Set exercise: Check every line for the word "Python" and give the number of lines where it occurs, nothing else.

Record excerpts:
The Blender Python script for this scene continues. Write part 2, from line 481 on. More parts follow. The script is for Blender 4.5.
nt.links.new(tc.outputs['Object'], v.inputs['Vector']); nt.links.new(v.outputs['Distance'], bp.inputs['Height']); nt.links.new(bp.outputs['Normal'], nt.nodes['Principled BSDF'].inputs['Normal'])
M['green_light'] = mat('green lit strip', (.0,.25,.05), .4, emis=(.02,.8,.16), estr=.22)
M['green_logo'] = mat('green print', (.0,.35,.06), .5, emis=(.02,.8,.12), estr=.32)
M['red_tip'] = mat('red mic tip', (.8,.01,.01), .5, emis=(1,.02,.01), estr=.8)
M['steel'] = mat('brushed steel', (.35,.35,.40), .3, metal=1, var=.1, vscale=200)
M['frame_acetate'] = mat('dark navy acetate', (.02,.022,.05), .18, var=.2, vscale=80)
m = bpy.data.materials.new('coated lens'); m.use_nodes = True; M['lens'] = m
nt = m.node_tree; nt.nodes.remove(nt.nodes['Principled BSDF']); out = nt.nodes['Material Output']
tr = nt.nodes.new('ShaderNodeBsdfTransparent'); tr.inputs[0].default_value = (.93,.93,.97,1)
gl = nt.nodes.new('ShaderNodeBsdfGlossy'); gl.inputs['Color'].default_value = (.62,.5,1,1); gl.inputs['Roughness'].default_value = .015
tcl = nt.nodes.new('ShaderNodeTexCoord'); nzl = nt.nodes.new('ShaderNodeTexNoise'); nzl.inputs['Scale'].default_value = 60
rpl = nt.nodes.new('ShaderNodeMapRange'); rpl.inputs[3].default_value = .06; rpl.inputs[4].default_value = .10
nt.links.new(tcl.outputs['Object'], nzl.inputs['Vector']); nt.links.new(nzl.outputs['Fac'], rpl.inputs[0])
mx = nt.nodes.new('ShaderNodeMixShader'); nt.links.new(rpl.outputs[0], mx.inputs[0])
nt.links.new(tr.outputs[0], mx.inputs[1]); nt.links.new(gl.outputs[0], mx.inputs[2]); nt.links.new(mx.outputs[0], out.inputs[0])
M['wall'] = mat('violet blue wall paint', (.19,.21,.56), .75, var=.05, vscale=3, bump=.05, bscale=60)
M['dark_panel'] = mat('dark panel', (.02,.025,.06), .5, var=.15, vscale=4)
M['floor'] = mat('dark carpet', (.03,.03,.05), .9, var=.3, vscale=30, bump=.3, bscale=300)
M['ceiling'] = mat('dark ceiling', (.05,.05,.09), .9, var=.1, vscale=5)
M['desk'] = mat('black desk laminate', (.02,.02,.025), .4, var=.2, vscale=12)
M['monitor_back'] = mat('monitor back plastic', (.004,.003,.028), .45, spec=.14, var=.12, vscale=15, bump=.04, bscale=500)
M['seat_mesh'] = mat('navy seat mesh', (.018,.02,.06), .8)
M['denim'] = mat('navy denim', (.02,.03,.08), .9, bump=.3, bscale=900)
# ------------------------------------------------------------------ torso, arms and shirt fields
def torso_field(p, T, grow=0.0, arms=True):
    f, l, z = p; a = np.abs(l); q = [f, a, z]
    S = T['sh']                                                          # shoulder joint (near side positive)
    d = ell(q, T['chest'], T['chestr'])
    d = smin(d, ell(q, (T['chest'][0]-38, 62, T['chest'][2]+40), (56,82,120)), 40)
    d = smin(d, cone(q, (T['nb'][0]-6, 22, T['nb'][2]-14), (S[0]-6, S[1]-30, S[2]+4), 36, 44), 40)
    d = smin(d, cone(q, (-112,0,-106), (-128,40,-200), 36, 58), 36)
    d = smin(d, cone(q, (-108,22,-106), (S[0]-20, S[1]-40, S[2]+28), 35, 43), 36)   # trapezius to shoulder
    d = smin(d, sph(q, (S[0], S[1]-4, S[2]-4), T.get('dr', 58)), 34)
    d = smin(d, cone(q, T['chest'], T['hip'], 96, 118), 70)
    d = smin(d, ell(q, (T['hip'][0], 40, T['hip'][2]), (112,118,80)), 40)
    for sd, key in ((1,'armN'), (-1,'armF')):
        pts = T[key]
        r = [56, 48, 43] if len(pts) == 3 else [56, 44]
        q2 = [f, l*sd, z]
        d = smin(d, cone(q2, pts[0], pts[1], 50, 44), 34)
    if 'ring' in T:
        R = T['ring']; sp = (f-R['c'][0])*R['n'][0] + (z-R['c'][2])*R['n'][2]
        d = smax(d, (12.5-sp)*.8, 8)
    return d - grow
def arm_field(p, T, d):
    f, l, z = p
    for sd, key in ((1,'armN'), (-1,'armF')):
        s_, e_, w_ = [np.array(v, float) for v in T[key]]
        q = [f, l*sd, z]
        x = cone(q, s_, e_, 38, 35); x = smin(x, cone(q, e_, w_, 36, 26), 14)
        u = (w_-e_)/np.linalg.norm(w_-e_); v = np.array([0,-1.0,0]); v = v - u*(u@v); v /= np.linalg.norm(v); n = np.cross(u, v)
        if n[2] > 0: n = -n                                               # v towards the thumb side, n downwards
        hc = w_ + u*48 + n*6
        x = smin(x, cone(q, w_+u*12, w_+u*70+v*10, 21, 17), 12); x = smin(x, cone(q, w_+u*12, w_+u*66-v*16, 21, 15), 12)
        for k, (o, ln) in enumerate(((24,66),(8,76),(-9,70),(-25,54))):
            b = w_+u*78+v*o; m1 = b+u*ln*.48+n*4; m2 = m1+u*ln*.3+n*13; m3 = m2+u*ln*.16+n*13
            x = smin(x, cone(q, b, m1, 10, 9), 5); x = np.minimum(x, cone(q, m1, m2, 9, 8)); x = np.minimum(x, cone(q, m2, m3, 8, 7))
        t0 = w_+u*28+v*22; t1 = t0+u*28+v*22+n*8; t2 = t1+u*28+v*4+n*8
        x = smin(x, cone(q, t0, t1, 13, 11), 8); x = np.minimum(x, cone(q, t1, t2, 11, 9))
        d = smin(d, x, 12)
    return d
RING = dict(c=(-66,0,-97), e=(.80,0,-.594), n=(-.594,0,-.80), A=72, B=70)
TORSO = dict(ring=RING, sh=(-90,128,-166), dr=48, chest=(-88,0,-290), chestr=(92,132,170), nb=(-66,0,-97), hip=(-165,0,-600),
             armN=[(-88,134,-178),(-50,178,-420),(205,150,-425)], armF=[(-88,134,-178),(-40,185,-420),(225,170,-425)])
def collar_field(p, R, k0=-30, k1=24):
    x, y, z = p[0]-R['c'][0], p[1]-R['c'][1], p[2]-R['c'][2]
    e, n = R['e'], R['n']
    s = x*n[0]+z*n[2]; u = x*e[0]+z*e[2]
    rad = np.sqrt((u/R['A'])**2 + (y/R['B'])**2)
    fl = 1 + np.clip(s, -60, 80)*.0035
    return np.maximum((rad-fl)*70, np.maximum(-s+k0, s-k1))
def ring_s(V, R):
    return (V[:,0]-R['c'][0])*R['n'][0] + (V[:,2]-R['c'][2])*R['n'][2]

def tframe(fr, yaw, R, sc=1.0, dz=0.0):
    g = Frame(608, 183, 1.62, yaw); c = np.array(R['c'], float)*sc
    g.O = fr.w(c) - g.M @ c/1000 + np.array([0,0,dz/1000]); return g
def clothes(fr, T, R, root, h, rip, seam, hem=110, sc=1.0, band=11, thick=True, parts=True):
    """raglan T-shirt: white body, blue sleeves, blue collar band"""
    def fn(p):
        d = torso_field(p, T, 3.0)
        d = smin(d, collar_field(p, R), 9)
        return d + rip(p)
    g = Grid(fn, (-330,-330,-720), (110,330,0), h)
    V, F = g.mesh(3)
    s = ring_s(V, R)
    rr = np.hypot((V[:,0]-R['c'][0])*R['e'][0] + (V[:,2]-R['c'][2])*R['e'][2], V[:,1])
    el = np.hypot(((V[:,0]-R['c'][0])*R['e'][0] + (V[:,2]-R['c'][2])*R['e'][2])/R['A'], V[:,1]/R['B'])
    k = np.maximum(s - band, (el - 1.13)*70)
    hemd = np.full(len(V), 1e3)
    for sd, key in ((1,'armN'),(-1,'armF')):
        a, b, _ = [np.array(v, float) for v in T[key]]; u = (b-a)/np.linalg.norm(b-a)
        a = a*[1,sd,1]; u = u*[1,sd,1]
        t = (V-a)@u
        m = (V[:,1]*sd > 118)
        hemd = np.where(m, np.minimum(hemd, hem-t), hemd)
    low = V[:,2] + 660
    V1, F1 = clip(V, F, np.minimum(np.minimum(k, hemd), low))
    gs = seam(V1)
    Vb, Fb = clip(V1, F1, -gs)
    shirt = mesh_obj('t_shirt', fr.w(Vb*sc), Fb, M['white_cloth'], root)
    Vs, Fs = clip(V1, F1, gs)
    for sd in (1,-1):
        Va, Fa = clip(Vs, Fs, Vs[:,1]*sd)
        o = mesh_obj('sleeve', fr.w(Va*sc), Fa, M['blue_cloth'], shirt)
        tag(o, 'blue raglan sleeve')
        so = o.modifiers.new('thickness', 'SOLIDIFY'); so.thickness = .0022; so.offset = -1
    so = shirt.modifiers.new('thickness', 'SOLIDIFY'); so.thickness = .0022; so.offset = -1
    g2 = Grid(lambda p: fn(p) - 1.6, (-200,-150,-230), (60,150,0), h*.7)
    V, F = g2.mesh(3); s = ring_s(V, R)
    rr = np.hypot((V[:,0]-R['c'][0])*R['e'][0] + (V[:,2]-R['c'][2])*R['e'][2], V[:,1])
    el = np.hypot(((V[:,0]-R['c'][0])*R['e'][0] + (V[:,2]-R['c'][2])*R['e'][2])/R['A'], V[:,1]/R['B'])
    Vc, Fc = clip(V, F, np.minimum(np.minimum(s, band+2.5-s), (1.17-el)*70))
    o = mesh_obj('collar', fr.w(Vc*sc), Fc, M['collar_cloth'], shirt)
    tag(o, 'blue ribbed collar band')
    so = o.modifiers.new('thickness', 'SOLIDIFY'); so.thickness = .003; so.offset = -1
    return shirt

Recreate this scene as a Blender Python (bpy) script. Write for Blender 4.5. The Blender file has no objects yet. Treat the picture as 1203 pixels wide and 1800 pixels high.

Solution: 2